▶ **Dataset section**:
'''
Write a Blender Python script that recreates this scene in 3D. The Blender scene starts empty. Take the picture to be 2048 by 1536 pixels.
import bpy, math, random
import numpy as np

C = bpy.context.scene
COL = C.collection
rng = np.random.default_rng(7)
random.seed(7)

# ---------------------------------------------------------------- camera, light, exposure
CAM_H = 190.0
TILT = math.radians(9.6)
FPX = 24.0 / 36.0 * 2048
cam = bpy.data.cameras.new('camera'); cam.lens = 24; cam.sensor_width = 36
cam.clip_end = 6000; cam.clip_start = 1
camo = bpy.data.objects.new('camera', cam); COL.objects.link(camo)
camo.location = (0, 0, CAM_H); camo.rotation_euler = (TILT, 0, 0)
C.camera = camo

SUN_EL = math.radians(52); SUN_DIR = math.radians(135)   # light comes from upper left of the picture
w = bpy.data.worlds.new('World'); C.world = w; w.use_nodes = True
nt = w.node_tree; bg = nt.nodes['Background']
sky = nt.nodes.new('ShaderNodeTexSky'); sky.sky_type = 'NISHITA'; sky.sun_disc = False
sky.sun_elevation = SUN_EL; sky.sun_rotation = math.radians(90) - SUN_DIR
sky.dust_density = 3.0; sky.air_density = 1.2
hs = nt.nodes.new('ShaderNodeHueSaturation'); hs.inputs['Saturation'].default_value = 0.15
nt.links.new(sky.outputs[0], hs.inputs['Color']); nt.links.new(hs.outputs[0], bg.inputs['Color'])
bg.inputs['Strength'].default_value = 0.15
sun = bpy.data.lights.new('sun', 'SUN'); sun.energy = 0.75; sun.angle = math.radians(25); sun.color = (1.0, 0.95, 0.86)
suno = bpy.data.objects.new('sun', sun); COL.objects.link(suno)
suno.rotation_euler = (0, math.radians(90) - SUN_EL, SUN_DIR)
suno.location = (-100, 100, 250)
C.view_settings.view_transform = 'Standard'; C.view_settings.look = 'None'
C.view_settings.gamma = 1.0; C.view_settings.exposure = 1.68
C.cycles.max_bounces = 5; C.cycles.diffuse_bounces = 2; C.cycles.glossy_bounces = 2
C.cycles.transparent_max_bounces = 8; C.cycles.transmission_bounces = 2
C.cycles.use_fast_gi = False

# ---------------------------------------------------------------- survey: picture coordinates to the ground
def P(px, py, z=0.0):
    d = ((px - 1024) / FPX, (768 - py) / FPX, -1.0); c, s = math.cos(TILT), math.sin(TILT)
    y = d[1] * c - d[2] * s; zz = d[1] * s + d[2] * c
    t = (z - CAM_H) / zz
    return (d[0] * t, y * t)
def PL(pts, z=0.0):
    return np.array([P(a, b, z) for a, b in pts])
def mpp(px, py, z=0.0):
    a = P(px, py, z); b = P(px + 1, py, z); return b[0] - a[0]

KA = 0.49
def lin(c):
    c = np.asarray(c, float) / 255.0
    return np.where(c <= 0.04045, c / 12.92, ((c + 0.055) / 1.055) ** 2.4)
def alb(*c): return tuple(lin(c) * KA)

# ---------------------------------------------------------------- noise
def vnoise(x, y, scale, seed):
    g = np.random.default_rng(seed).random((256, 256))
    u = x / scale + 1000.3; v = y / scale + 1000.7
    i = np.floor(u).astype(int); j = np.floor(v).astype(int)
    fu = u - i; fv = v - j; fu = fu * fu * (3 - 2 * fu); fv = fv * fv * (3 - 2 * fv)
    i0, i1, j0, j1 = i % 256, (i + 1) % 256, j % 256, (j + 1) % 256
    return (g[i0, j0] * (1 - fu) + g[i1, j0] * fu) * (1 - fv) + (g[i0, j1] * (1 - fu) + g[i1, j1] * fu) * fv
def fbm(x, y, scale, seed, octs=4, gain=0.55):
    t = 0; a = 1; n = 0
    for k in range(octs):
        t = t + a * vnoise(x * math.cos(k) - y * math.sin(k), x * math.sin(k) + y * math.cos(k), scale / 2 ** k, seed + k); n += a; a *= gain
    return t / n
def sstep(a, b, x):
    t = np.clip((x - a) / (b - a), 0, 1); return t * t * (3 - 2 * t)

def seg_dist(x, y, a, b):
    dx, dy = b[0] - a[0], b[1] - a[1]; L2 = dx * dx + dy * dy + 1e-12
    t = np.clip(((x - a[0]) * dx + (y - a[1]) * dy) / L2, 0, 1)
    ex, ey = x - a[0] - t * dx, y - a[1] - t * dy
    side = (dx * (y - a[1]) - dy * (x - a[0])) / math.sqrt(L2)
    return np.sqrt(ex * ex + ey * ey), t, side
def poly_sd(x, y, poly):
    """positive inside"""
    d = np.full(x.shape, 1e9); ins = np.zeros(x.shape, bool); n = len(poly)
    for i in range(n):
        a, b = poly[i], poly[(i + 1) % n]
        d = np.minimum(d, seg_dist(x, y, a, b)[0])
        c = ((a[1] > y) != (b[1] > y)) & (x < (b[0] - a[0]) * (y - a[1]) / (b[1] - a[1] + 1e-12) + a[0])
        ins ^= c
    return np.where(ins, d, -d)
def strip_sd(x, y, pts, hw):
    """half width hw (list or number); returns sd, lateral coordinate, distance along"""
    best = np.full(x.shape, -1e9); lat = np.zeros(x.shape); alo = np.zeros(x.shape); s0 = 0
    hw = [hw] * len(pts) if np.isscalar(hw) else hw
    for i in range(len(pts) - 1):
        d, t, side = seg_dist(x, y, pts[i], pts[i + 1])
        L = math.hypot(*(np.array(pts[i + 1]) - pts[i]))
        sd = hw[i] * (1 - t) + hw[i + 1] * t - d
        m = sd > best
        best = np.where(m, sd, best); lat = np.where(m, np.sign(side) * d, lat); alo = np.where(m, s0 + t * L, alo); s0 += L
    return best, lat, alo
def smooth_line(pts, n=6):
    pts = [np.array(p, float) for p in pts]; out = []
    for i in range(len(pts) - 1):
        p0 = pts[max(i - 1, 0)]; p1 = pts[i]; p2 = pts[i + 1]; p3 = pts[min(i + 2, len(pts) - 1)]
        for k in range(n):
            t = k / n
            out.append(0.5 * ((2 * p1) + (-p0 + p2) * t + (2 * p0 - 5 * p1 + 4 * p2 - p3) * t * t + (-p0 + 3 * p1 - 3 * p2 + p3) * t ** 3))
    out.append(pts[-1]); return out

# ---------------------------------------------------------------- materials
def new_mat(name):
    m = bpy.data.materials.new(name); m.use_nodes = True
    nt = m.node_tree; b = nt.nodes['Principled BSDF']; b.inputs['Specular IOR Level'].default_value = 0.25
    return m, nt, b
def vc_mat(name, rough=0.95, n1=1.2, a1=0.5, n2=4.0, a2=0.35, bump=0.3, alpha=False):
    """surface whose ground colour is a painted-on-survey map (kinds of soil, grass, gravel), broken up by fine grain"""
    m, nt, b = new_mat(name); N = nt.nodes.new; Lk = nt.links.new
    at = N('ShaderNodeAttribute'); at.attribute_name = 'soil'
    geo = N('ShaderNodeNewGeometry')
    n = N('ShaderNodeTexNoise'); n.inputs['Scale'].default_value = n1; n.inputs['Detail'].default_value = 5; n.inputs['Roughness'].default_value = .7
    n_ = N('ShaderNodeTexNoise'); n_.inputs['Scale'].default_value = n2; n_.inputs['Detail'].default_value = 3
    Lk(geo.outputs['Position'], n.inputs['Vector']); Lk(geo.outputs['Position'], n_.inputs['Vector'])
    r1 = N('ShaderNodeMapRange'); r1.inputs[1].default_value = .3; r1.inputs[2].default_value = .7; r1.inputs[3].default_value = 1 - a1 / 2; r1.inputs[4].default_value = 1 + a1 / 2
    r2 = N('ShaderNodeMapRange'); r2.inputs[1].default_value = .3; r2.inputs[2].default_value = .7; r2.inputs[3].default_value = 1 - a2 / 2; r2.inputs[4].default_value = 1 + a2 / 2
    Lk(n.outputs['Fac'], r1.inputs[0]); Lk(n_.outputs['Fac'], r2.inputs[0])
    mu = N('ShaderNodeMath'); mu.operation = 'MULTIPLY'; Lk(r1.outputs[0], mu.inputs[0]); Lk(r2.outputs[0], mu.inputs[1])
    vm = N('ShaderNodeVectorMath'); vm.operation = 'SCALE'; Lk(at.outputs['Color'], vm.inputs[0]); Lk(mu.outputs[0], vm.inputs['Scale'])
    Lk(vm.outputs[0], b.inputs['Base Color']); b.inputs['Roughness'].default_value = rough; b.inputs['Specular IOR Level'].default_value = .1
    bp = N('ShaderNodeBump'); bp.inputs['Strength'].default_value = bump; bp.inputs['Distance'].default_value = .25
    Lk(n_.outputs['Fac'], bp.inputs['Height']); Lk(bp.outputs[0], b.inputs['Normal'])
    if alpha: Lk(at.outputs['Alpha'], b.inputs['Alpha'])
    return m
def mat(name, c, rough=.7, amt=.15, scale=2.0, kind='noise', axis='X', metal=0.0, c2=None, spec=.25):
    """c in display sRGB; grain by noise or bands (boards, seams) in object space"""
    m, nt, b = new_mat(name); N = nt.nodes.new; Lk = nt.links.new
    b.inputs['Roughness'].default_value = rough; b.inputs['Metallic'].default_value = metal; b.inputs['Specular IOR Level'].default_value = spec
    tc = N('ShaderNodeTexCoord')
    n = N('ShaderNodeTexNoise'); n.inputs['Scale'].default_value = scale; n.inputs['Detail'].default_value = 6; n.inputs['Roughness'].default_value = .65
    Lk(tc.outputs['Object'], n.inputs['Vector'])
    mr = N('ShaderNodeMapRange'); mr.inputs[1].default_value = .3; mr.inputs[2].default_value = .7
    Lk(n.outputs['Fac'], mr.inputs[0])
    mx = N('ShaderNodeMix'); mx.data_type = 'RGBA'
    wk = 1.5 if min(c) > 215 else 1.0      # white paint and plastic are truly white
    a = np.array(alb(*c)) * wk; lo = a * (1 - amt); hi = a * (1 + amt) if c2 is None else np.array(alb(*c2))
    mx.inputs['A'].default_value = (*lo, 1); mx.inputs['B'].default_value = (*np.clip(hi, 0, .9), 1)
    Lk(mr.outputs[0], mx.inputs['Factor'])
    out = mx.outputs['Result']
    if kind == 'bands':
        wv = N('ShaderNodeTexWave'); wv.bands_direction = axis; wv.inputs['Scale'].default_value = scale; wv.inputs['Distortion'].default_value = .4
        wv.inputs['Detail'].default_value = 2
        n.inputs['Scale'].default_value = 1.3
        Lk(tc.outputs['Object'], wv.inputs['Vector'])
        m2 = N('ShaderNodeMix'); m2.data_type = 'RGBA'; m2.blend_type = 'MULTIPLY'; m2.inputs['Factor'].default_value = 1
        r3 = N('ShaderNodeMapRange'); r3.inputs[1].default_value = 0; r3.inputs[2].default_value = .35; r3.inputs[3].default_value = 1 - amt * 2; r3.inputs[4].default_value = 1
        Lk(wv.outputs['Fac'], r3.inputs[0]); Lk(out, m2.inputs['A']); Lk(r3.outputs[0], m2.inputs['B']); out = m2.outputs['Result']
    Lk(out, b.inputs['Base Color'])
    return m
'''
▶ **Directions**:
Produce the lines from the top of the listing through the "C.camera = camo" line exactly as they appear, with no additional output.

▶ **Task result**:
Write a Blender Python script that recreates this scene in 3D. The Blender scene starts empty. Take the picture to be 2048 by 1536 pixels.
import bpy, math, random
import numpy as np

C = bpy.context.scene
COL = C.collection
rng = np.random.default_rng(7)
random.seed(7)

# ---------------------------------------------------------------- camera, light, exposure
CAM_H = 190.0
TILT = math.radians(9.6)
FPX = 24.0 / 36.0 * 2048
cam = bpy.data.cameras.new('camera'); cam.lens = 24; cam.sensor_width = 36
cam.clip_end = 6000; cam.clip_start = 1
camo = bpy.data.objects.new('camera', cam); COL.objects.link(camo)
camo.location = (0, 0, CAM_H); camo.rotation_euler = (TILT, 0, 0)
C.camera = camo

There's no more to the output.